### What the task asks
Can you pull out each line of the data below that includes the word "scene"?

### Supplied data

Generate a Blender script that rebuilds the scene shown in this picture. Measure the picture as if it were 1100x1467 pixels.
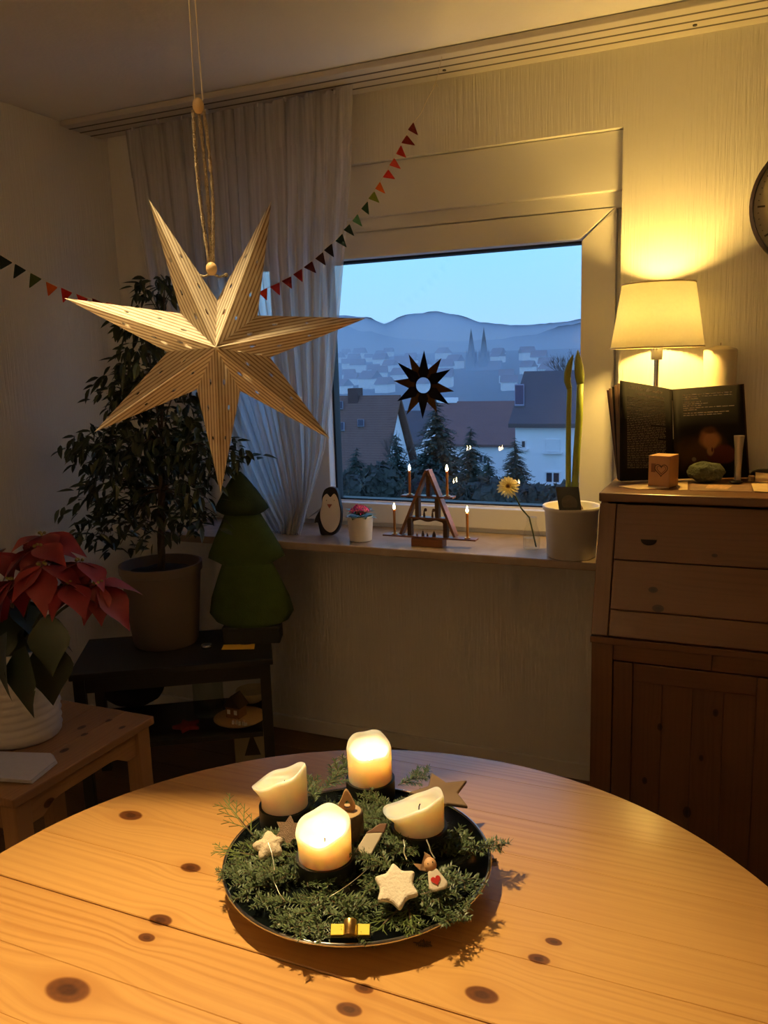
import bpy, math, random
from mathutils import Vector, Matrix, noise
from mathutils.geometry import delaunay_2d_cdt

for o in list(bpy.data.objects):
    bpy.data.objects.remove(o)
C = bpy.context.scene.collection
S = bpy.context.scene
PI = math.pi
rnd = random.Random(7)

# ------------------------------------------------------------------ camera
CAMZ = 1.46
FPX, YAW, PITCH, ROLL = 1190.78, 0.42218, 0.176971, -0.030264
_f = Vector((-math.sin(YAW)*math.cos(PITCH), math.cos(YAW)*math.cos(PITCH), -math.sin(PITCH)))
_r0 = Vector((math.cos(YAW), math.sin(YAW), 0))
_u0 = _r0.cross(_f)
_r = _r0*math.cos(ROLL) + _u0*math.sin(ROLL)
_u = -_r0*math.sin(ROLL) + _u0*math.cos(ROLL)
cd = bpy.data.cameras.new('camera')
cd.sensor_fit = 'VERTICAL'; cd.sensor_height = 36.0; cd.lens = FPX/1467*36.0
cd.clip_start = 0.02; cd.clip_end = 6000
cam = bpy.data.objects.new('camera', cd); C.objects.link(cam)
mw = Matrix.Identity(4)
for i in range(3):
    mw[i][0] = _r[i]; mw[i][1] = _u[i]; mw[i][2] = -_f[i]
mw[2][3] = CAMZ
cam.matrix_world = mw
S.camera = cam

# ------------------------------------------------------------------ world: dusk sky
w = bpy.data.worlds.new('dusk_sky'); S.world = w; w.use_nodes = True
nt = w.node_tree; nt.nodes.clear()
wo = nt.nodes.new('ShaderNodeOutputWorld'); bg = nt.nodes.new('ShaderNodeBackground')
tc = nt.nodes.new('ShaderNodeTexCoord'); sx = nt.nodes.new('ShaderNodeSeparateXYZ'); rp = nt.nodes.new('ShaderNodeValToRGB')
nt.links.new(tc.outputs['Generated'], sx.inputs[0]); nt.links.new(sx.outputs['Z'], rp.inputs[0])
rp.color_ramp.elements[0].position = 0.0; rp.color_ramp.elements[0].color = (0.27, 0.48, 0.88, 1)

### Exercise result
Generate a Blender script that rebuilds the scene shown in this picture. Measure the picture as if it were 1100x1467 pixels.
C = bpy.context.scene.collection
S = bpy.context.scene